PHP Calendar Functions

It’s really easy to get really mixed up when trying to program with date functions – lots to keep track of, calendars, timezones, daylight saving, weird months that have different numbers of days in them…

Here’s a quick rundown on the main PHP functions involved.

1. checkdate()

bool checkdate ( int $month , int $day , int $year )

Does just what it says, for the Gregorian calendar, and it’s been around since PHP4 – a very quick way to ensure that the programming isn’t coming up with any silly results.

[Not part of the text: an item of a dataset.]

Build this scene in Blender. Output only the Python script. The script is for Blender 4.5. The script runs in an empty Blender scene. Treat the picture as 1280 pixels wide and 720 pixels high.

Always useful!

2.. date() and gmdate()

From a given UNIX timestamp, date() tells you what time would be in your server timezone and gmdate() tells you what GMT it would be (or UTC, the same thing…). It is important to get the hang of the consequences of this and one way of figuring it out is to bear in mind the date() format character “Z” – the timezone offset in seconds, positive or negative.

No matter what the timezone is set to, these 2 expressions will produce the same result…

<?php
	date_default_timezone_set('America/Montreal');

	echo date("Y/m/d H:i:s",(time()));
	echo gmdate("Y/m/d H:i:s",(time()+ date("Z")));

?>

3. strtotime()

Takes a string and should return a Unix timestamp.

It does say string in “US English date format” – which means that for strtotime (“04/06/2010″) is April 6th, and not the 4th of June. (Probably no need to get into a discussion about the relative logic of the two systems here).

strtotime has a pretty decent understanding of language – so you can do relative times:

strtotime('next Monday');
strtotime('+1 years');
strtotime('first day next month');
strtotime('2010-02 last day');

All return what you’d expect, based on the datetime the function’s run…

4. mktime()

Good for catching “overflows”.

echo date("M-d-Y", mktime(0, 0, 0, 12, 32, 2009)) // => Jan-01-2010 
echo date("M-d-Y", mktime(0, 0, 0, 15, 31, 2009)) // => Mar-31-2010 

Like strtotime, mktime doesn’t go in unit magnitude order – it’s hours, minutes, seconds, months, days, years…. why? because that’s the decision that was made…

Find a birth day with mktime:-

	$my_birthdate = mktime(0,0,0,5,12,72);
	print date("l", $my_birthdate);
	//gives:   Friday

A Few More Calendar Tricks

Current age

<?php  echo floor(abs(strtotime('Y') - strtotime('02/22/1968'))/31536000);  ?>

Easter date

<?php echo date("M-d-Y", easter_date(2010));   ?>     // Apr-04-2010

Datetime constants
PHP 5.1 and later, via the DateTime class, offers a few shorthand formatting strings.

<?php echo date(DATE_RSS); ?>
//gives something like: Thu, 21 Feb 2010 09:35:44 -0800

The defined strings are here – also good for cookies.

Daylight Saving Problems
One way of cutting out possible problems with daylight saving time differences across timezones is to work in UTC, using expressions like these (and then revert back to a local timezone at the end if necessary).